En tout état de cause, la Cour Suprême de la Fédération de Russie, par sa dernière décision dans « l'affaire de la Mejprombank », a déjà confirmé l'illégalité des décisions prises pendant des années par le juge Ivan Kléandrov du fait de l'illicéité de la formation du tribunal (et pourtant il y a eu environ 100 décisions rendues sur le fond). La plus significative a été la décision portant sur la responsabilité subsidiaire sur les dettes de la Mejprombank pour un montant d'environ 75 milliards de roubles de l'ex-sénateur Sergei Pugachev et d'un certain nombre de dirigeants de la banque. La procédure collective et la prorogation de la période d'observation emportent la possibilité de poursuites en responsabilité subsidiaire. Il est ainsi impossible d'examiner une action en responsabilité subsidiaire en dehors du cadre d'une procédure collective licite, or depuis 2012, cette dernière est illicite, puisqu'elle a été prorogée par une formation irrégulière du tribunal.
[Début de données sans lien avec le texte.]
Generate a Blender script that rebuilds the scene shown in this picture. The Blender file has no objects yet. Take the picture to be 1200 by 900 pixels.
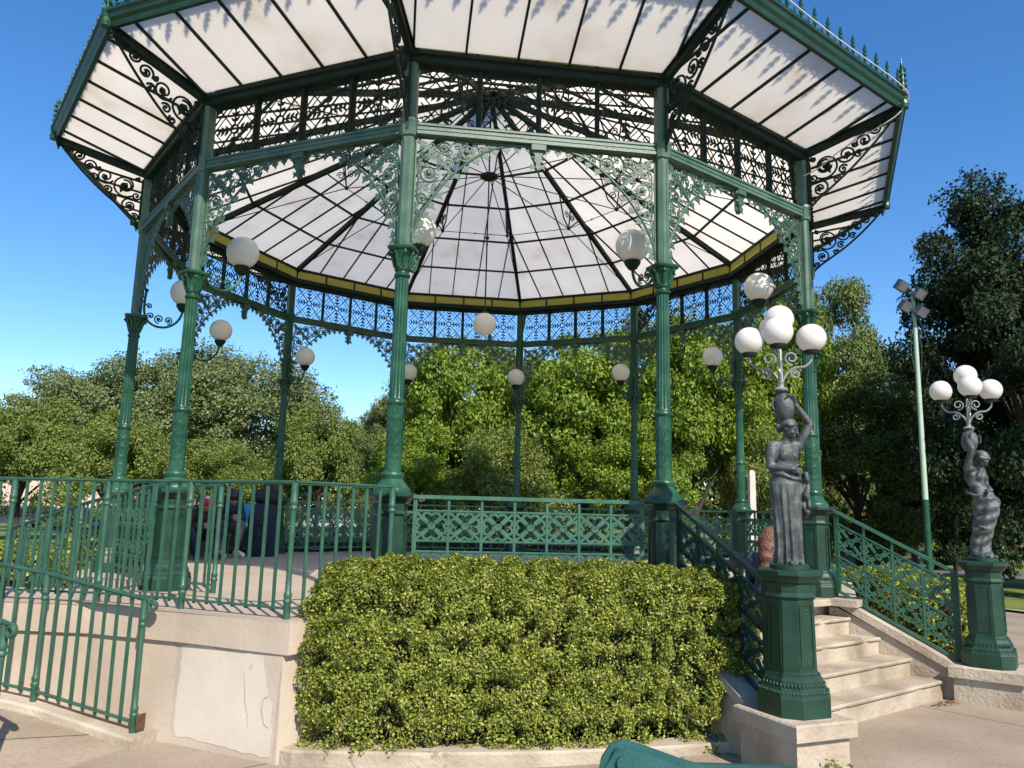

Un des créanciers de la Mejprombank a déjà saisi le Comité d'enquêtes de la Fédération de Russie d'une plainte contre le juge Kléandrov sur le fondement de l'article 305 du Code pénal de la Fédération de Russie (« Le fait de rendre une décision notoirement contraire au droit ») qui prévoit en répression une peine de quatre ans d'emprisonnement, ainsi que le Conseil supérieur de la magistrature d'une demande d'exclusion de Kléandrov de la magistrature.

Les conseils juridiques de Pugachev ont déjà annoncé qu'ils se préparaient à faire annuler les décisions irrégulières que ce soit en Russie, ou dans d'autres juridictions, notamment en Grande-Bretagne, où ont été prononcées des mesures conservatoires au soutien de l'action de l'ASV en responsabilité subsidiaire à l'encontre de l'ex-sénateur. L'ASV s'était engagée devant la Haute Cour de Londres à provisionner 100 millions de dollars en compensation des dommages causés par ces mesures à Sergei Pugachev.

Le représentant de Pugachev a déjà annoncé que « du fait de la reconnaissance par la Cour suprême de la Fédération de Russie de l'irrégularité de la procédure collective de la Mejprombank  à partir du 9 juillet 2012, l'ASV n'a aucun fondement légal pour mener la procédure collective de la Mejprombank, y compris la poursuite de procédures judiciaires, de recouvrement de fonds en exécution de décisions, aussi bien en Russie qu'à l'étranger. Toutes les actions de l'ASV afin de localiser et geler les actifs de M. Pugachev, en reconnaissance de la décision en responsabilité subsidiaire et exécution de celle-ci à l'étranger, sont contraires à la loi ».

Pour leur part, les créanciers indépendants de la Mejprombank exigent de l'ASV qu'elle leur règle le montant de leurs créances avec ce qu'il reste de la masse de la procédure collective de la Mejprombank, et leur compense les préjudices qu'ils ont subi du fait des actions illicites de l'ASV (en six ans de procédure collective, l'ASV a dépensé pour la poursuite de la procédure illicite environ 2 milliards de roubles). Les créanciers n'ont perçu que 2.6% des sommes réclamées, et ces versements ont pris fin en août 2014.

Le 14 décembre 2016, le Tribunal de commerce de Moscou avait ordonné à l'ASV de présenter les comptes pour les dépenses de la masse de la procédure collective pour ces six années, alors que les avocats des créanciers ont annoncé leur intention d'adresser aux autorités compétentes une plainte à l'encontre de l'ASV pour détournement des fonds de la masse de la procédure collective de la Mejprombank.

Le 26 décembre 2016, le Tribunal de commerce de la ville de Moscou a rendu un jugement, dans lequel elle oblige l'ASV à prendre des mesures pour clôturer la procédure collective de la Mejprombank.